Boise-area man pleads guilty to federal child pornography charges

BOISE, Idaho – A Meridian man pleaded guilty Aug. 10 to federal child pornography charges, following a probe by U.S. Immigration and Customs Enforcement's (ICE) Homeland Security Investigations (HSI).

Josiah Paul Yeasley, 27, admitted accessing with intent to view child pornography on both desktop and laptop computers at his residence in Meridian. Yeasley's sentencing is scheduled for Nov. 1 before Chief U.S. District Judge B. Lynn Winmill.

According to the plea agreement, in May 2015, HSI special agents, aided by the Meridian Police Department, conducted a consensual forensic examination of a desktop computer at Yeasley's residence, resulting in the recovery of subject lines from his email account and saved image files that were indicative of child pornography. The discovery led to the execution of a search warrant at Yeasley's residence in July 2015, and the seizure of a laptop computer. In total, agents recovered 217 images containing child pornography from both the defendant's desktop and laptop computers.

"The cutting edge investigative techniques used by HSI special agents will continue to bring justice to those involved in child exploitation," said Steve Cagen, acting special agent in charge of HSI Seattle. "Along with our law enforcement partners, these efforts seek to end this type of heinous criminal activity and protect children worldwide."

The charges in this case are a product of Project Safe Childhood, a Department of Justice initiative launched in 2006 to combat the growing epidemic of child sexual exploitation and abuse, and HSI's Operation Predator, an international initiative to protect children from sexual predators.

Led by the U.S. Attorneys' Offices and the Criminal Division's Child Exploitation and Obscenity Section, Project Safe Childhood marshals federal, state, and local resources to locate, apprehend, and prosecute those who sexually exploit children, and to identify and rescue victims.

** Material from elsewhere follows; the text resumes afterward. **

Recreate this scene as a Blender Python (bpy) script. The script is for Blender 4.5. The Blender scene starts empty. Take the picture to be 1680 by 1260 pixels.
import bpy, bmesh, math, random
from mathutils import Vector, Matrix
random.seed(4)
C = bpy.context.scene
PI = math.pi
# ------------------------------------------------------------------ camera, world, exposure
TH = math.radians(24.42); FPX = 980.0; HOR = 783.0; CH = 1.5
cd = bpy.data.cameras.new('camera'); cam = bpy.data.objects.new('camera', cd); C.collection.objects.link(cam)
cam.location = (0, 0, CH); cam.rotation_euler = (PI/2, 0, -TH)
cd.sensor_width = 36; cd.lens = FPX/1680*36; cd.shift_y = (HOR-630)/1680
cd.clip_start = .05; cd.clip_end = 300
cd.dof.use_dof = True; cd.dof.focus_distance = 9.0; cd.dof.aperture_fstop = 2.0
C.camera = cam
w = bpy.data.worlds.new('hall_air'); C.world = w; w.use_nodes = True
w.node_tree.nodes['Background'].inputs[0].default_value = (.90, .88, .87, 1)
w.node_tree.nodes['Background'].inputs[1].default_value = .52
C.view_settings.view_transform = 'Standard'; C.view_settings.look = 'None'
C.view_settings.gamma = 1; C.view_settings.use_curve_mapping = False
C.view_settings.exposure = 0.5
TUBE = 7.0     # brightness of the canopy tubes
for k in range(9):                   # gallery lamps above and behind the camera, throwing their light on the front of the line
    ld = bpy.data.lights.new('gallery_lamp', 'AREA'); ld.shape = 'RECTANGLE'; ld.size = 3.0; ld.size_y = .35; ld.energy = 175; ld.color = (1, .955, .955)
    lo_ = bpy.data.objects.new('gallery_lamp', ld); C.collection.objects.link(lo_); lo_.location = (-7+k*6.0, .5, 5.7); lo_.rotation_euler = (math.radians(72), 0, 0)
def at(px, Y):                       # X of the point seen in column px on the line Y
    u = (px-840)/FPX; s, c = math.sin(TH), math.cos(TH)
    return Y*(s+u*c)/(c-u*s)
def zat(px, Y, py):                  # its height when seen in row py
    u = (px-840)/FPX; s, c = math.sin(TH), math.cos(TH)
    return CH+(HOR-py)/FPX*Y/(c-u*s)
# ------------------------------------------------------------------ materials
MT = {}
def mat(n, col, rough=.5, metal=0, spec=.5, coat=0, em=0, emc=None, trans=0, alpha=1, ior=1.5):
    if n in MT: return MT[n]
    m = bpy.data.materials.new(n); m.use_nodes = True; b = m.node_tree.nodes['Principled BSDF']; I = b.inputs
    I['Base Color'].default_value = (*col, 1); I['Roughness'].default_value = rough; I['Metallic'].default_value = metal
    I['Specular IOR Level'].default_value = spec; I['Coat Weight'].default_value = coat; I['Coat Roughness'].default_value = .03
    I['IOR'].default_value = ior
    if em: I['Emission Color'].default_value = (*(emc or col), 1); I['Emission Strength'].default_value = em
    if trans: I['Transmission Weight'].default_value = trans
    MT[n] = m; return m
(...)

Since the launch of Operation Predator in 2003, HSI has arrested more than 14,000 individuals for crimes against children, including the production and distribution of online child pornography, traveling overseas for sex with minors, and sex trafficking of children. In fiscal year 2015, nearly 2,400 individuals were arrested by HSI special agents under this initiative and more than 1,000 victims identified or rescued.